**Exercise**:
Reproduce all the lines below exactly and omit the images.

**Data block**:

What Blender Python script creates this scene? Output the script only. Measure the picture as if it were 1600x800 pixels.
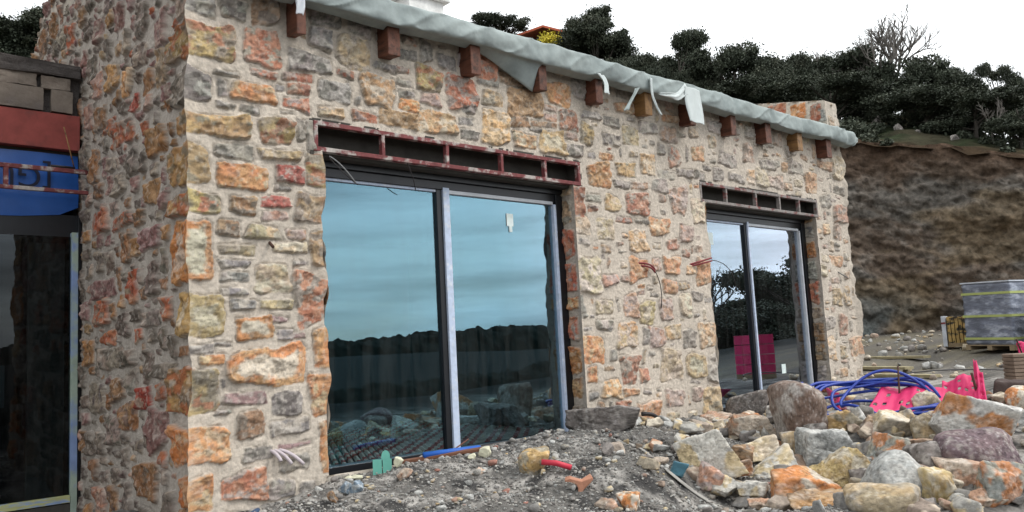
import bpy, bmesh, math, random
import numpy as np
from mathutils import Vector, Matrix
for o in list(bpy.data.objects): bpy.data.objects.remove(o)
scene = bpy.context.scene
C = scene.collection
# ---------- camera ----------
cam_d = bpy.data.cameras.new('camera'); cam = bpy.data.objects.new('camera', cam_d); C.objects.link(cam)
scene.camera = cam
yaw, pitch, roll = 0.73531511, 0.11089856, -0.05316818
cam_d.sensor_width = 36; cam_d.lens = 36*0.805596; cam_d.clip_start = .05; cam_d.clip_end = 4000
fw = Vector((math.sin(yaw)*math.cos(pitch), math.cos(yaw)*math.cos(pitch), math.sin(pitch)))
rt = Vector((math.cos(yaw), -math.sin(yaw), 0)); up = rt.cross(fw)
r2 = rt*math.cos(roll)+up*math.sin(roll); u2 = -rt*math.sin(roll)+up*math.cos(roll)
M = Matrix((r2, u2, -fw)).transposed().to_4x4(); M.translation = Vector((-2.26892, -6.0, 0.92799))
cam.matrix_world = M
# ---------- sky and sun ----------
SUN_EL, SUN_AZ = math.radians(46), math.radians(142)      # azimuth clockwise from +Y
w = bpy.data.worlds.new('World'); scene.world = w; w.use_nodes = True
nt = w.node_tree; nt.nodes.clear()
def N(t, **k):
    n = nt.nodes.new(t)
    for a, b in k.items(): setattr(n, a, b)
    return n
sky = N('ShaderNodeTexSky', sky_type='NISHITA'); sky.sun_disc = False
sky.sun_elevation = SUN_EL; sky.sun_rotation = SUN_AZ; sky.dust_density = 2.5
tc = N('ShaderNodeTexCoord'); sx = N('ShaderNodeSeparateXYZ'); nt.links.new(tc.outputs['Generated'], sx.inputs[0])
mp = N('ShaderNodeMapping'); mp.inputs['Scale'].default_value = (1.3, 1.3, 7.0); nt.links.new(tc.outputs['Generated'], mp.inputs[0])
nz = N('ShaderNodeTexNoise'); nz.inputs['Scale'].default_value = 1.6; nz.inputs['Detail'].default_value = 7; nz.inputs['Roughness'].default_value = .55
nt.links.new(mp.outputs[0], nz.inputs['Vector'])
def mth(op, a, b=None, clamp=False):
    n = N('ShaderNodeMath', operation=op); n.use_clamp = clamp
    for i, v in enumerate((a, b)):
        if v is None: continue
        if hasattr(v, 'default_value') or hasattr(v, 'links'): nt.links.new(v, n.inputs[i])
        else: n.inputs[i].default_value = v
    return n.outputs[0]
cover = mth('ADD', mth('MULTIPLY', nz.outputs['Fac'], 2.6), mth('MULTIPLY', sx.outputs['Y'], 1.1))
cover = mth('ADD', cover, 0.22, True)
cm = N('ShaderNodeMix', data_type='RGBA'); nt.links.new(cover, cm.inputs['Factor'])
nt.links.new(sky.outputs[0], cm.inputs['A']); cm.inputs['B'].default_value = (13.5, 14.0, 14.3, 1)
# cloud brighter on the sun's side
dt = N('ShaderNodeVectorMath', operation='DOT_PRODUCT'); nt.links.new(tc.outputs['Generated'], dt.inputs[0]); dt.inputs[1].default_value = (math.sin(SUN_AZ)*math.cos(SUN_EL), math.cos(SUN_AZ)*math.cos(SUN_EL), math.sin(SUN_EL))
gl = mth('ADD', mth('MULTIPLY', mth('MAXIMUM', dt.outputs['Value'], 0.0), .75), .85)
mp2 = N('ShaderNodeMapping'); mp2.inputs['Scale'].default_value = (1.1, 1.1, 11.0); mp2.inputs['Location'].default_value = (3.3, 1.2, .4); nt.links.new(tc.outputs['Generated'], mp2.inputs[0])
nz2 = N('ShaderNodeTexNoise'); nz2.inputs['Scale'].default_value = 1.7; nz2.inputs['Detail'].default_value = 8; nz2.inputs['Roughness'].default_value = .6; nt.links.new(mp2.outputs[0], nz2.inputs['Vector'])
mr2 = N('ShaderNodeMapRange'); mr2.inputs['From Min'].default_value = .36; mr2.inputs['From Max'].default_value = .62; mr2.inputs['To Min'].default_value = .62; mr2.inputs['To Max'].default_value = 1.12; nt.links.new(nz2.outputs['Fac'], mr2.inputs['Value'])
gl = mth('MULTIPLY', gl, mr2.outputs[0])
vm = N('ShaderNodeVectorMath', operation='SCALE'); nt.links.new(cm.outputs['Result'], vm.inputs[0]); nt.links.new(gl, vm.inputs['Scale'])
bg = N('ShaderNodeBackground'); bg.inputs['Strength'].default_value = 0.12
nt.links.new(vm.outputs[0], bg.inputs['Color'])
wo = N('ShaderNodeOutputWorld'); nt.links.new(bg.outputs[0], wo.inputs['Surface'])
sd = bpy.data.lights.new('sun', 'SUN'); sd.energy = 1.5; sd.angle = math.radians(14); sd.color = (1, .96, .9)
so = bpy.data.objects.new('sun', sd); C.objects.link(so)
sv = Vector((math.sin(SUN_AZ)*math.cos(SUN_EL), math.cos(SUN_AZ)*math.cos(SUN_EL), math.sin(SUN_EL)))
so.rotation_euler = sv.to_track_quat('Z', 'Y').to_euler(); so.location = (0, -20, 30)
scene.view_settings.view_transform = 'Standard'; scene.view_settings.look = 'None'
scene.view_settings.exposure = 0.0; scene.view_settings.gamma = 1.0; scene.view_settings.use_curve_mapping = False
scene.cycles.max_bounces = 6; scene.cycles.transparent_max_bounces = 12
scene.cycles.use_denoising = True

# ---------- noise helpers ----------
_T = np.random.default_rng(5).random((64, 64, 64)).astype(np.float32)
def vn3(x, y, z):
    x = np.asarray(x, np.float32); y = np.asarray(y, np.float32); z = np.asarray(z, np.float32)
    xi, yi, zi = np.floor(x).astype(int), np.floor(y).astype(int), np.floor(z).astype(int)
    fx, fy, fz = x-xi, y-yi, z-zi
    fx, fy, fz = [t*t*(3-2*t) for t in (fx, fy, fz)]
    r = 0
    for a in (0, 1):
        wx = fx if a else 1-fx
        for b in (0, 1):
            wy = fy if b else 1-fy
            for c in (0, 1):
                wz = fz if c else 1-fz
                r = r+wx*wy*wz*_T[(xi+a) & 63, (yi+b) & 63, (zi+c) & 63]
    return r
def fbm(x, y, z=0., o=3):
    r = 0; a = .5; s = 0
    x = np.asarray(x, float); y = np.asarray(y, float); z = np.asarray(z, float)+0*x
    for i in range(o):
        r = r+a*vn3(x, y, z); s += a; a *= .5; x = x*2.03+11.3; y = y*2.03+5.7; z = z*2.03+3.1
    return r/s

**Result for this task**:
What Blender Python script creates this scene? Output the script only. Measure the picture as if it were 1600x800 pixels.
import bpy, bmesh, math, random
import numpy as np
from mathutils import Vector, Matrix
for o in list(bpy.data.objects): bpy.data.objects.remove(o)
scene = bpy.context.scene
C = scene.collection
# ---------- camera ----------
cam_d = bpy.data.cameras.new('camera'); cam = bpy.data.objects.new('camera', cam_d); C.objects.link(cam)
scene.camera = cam
yaw, pitch, roll = 0.73531511, 0.11089856, -0.05316818
cam_d.sensor_width = 36; cam_d.lens = 36*0.805596; cam_d.clip_start = .05; cam_d.clip_end = 4000
fw = Vector((math.sin(yaw)*math.cos(pitch), math.cos(yaw)*math.cos(pitch), math.sin(pitch)))
rt = Vector((math.cos(yaw), -math.sin(yaw), 0)); up = rt.cross(fw)
r2 = rt*math.cos(roll)+up*math.sin(roll); u2 = -rt*math.sin(roll)+up*math.cos(roll)
M = Matrix((r2, u2, -fw)).transposed().to_4x4(); M.translation = Vector((-2.26892, -6.0, 0.92799))
cam.matrix_world = M
# ---------- sky and sun ----------
SUN_EL, SUN_AZ = math.radians(46), math.radians(142)      # azimuth clockwise from +Y
w = bpy.data.worlds.new('World'); scene.world = w; w.use_nodes = True
nt = w.node_tree; nt.nodes.clear()
def N(t, **k):
    n = nt.nodes.new(t)
    for a, b in k.items(): setattr(n, a, b)
    return n
sky = N('ShaderNodeTexSky', sky_type='NISHITA'); sky.sun_disc = False
sky.sun_elevation = SUN_EL; sky.sun_rotation = SUN_AZ; sky.dust_density = 2.5
tc = N('ShaderNodeTexCoord'); sx = N('ShaderNodeSeparateXYZ'); nt.links.new(tc.outputs['Generated'], sx.inputs[0])
mp = N('ShaderNodeMapping'); mp.inputs['Scale'].default_value = (1.3, 1.3, 7.0); nt.links.new(tc.outputs['Generated'], mp.inputs[0])
nz = N('ShaderNodeTexNoise'); nz.inputs['Scale'].default_value = 1.6; nz.inputs['Detail'].default_value = 7; nz.inputs['Roughness'].default_value = .55
nt.links.new(mp.outputs[0], nz.inputs['Vector'])
def mth(op, a, b=None, clamp=False):
    n = N('ShaderNodeMath', operation=op); n.use_clamp = clamp
    for i, v in enumerate((a, b)):
        if v is None: continue
        if hasattr(v, 'default_value') or hasattr(v, 'links'): nt.links.new(v, n.inputs[i])
        else: n.inputs[i].default_value = v
    return n.outputs[0]
cover = mth('ADD', mth('MULTIPLY', nz.outputs['Fac'], 2.6), mth('MULTIPLY', sx.outputs['Y'], 1.1))
cover = mth('ADD', cover, 0.22, True)
cm = N('ShaderNodeMix', data_type='RGBA'); nt.links.new(cover, cm.inputs['Factor'])
nt.links.new(sky.outputs[0], cm.inputs['A']); cm.inputs['B'].default_value = (13.5, 14.0, 14.3, 1)
# cloud brighter on the sun's side
dt = N('ShaderNodeVectorMath', operation='DOT_PRODUCT'); nt.links.new(tc.outputs['Generated'], dt.inputs[0]); dt.inputs[1].default_value = (math.sin(SUN_AZ)*math.cos(SUN_EL), math.cos(SUN_AZ)*math.cos(SUN_EL), math.sin(SUN_EL))
gl = mth('ADD', mth('MULTIPLY', mth('MAXIMUM', dt.outputs['Value'], 0.0), .75), .85)
mp2 = N('ShaderNodeMapping'); mp2.inputs['Scale'].default_value = (1.1, 1.1, 11.0); mp2.inputs['Location'].default_value = (3.3, 1.2, .4); nt.links.new(tc.outputs['Generated'], mp2.inputs[0])
nz2 = N('ShaderNodeTexNoise'); nz2.inputs['Scale'].default_value = 1.7; nz2.inputs['Detail'].default_value = 8; nz2.inputs['Roughness'].default_value = .6; nt.links.new(mp2.outputs[0], nz2.inputs['Vector'])
mr2 = N('ShaderNodeMapRange'); mr2.inputs['From Min'].default_value = .36; mr2.inputs['From Max'].default_value = .62; mr2.inputs['To Min'].default_value = .62; mr2.inputs['To Max'].default_value = 1.12; nt.links.new(nz2.outputs['Fac'], mr2.inputs['Value'])
gl = mth('MULTIPLY', gl, mr2.outputs[0])
vm = N('ShaderNodeVectorMath', operation='SCALE'); nt.links.new(cm.outputs['Result'], vm.inputs[0]); nt.links.new(gl, vm.inputs['Scale'])
bg = N('ShaderNodeBackground'); bg.inputs['Strength'].default_value = 0.12
nt.links.new(vm.outputs[0], bg.inputs['Color'])
wo = N('ShaderNodeOutputWorld'); nt.links.new(bg.outputs[0], wo.inputs['Surface'])
sd = bpy.data.lights.new('sun', 'SUN'); sd.energy = 1.5; sd.angle = math.radians(14); sd.color = (1, .96, .9)
so = bpy.data.objects.new('sun', sd); C.objects.link(so)
sv = Vector((math.sin(SUN_AZ)*math.cos(SUN_EL), math.cos(SUN_AZ)*math.cos(SUN_EL), math.sin(SUN_EL)))
so.rotation_euler = sv.to_track_quat('Z', 'Y').to_euler(); so.location = (0, -20, 30)
scene.view_settings.view_transform = 'Standard'; scene.view_settings.look = 'None'
scene.view_settings.exposure = 0.0; scene.view_settings.gamma = 1.0; scene.view_settings.use_curve_mapping = False
scene.cycles.max_bounces = 6; scene.cycles.transparent_max_bounces = 12
scene.cycles.use_denoising = True

# ---------- noise helpers ----------
_T = np.random.default_rng(5).random((64, 64, 64)).astype(np.float32)
def vn3(x, y, z):
    x = np.asarray(x, np.float32); y = np.asarray(y, np.float32); z = np.asarray(z, np.float32)
    xi, yi, zi = np.floor(x).astype(int), np.floor(y).astype(int), np.floor(z).astype(int)
    fx, fy, fz = x-xi, y-yi, z-zi
    fx, fy, fz = [t*t*(3-2*t) for t in (fx, fy, fz)]
    r = 0
    for a in (0, 1):
        wx = fx if a else 1-fx
        for b in (0, 1):
            wy = fy if b else 1-fy
            for c in (0, 1):
                wz = fz if c else 1-fz
                r = r+wx*wy*wz*_T[(xi+a) & 63, (yi+b) & 63, (zi+c) & 63]
    return r
def fbm(x, y, z=0., o=3):
    r = 0; a = .5; s = 0
    x = np.asarray(x, float); y = np.asarray(y, float); z = np.asarray(z, float)+0*x
    for i in range(o):
        r = r+a*vn3(x, y, z); s += a; a *= .5; x = x*2.03+11.3; y = y*2.03+5.7; z = z*2.03+3.1
    return r/s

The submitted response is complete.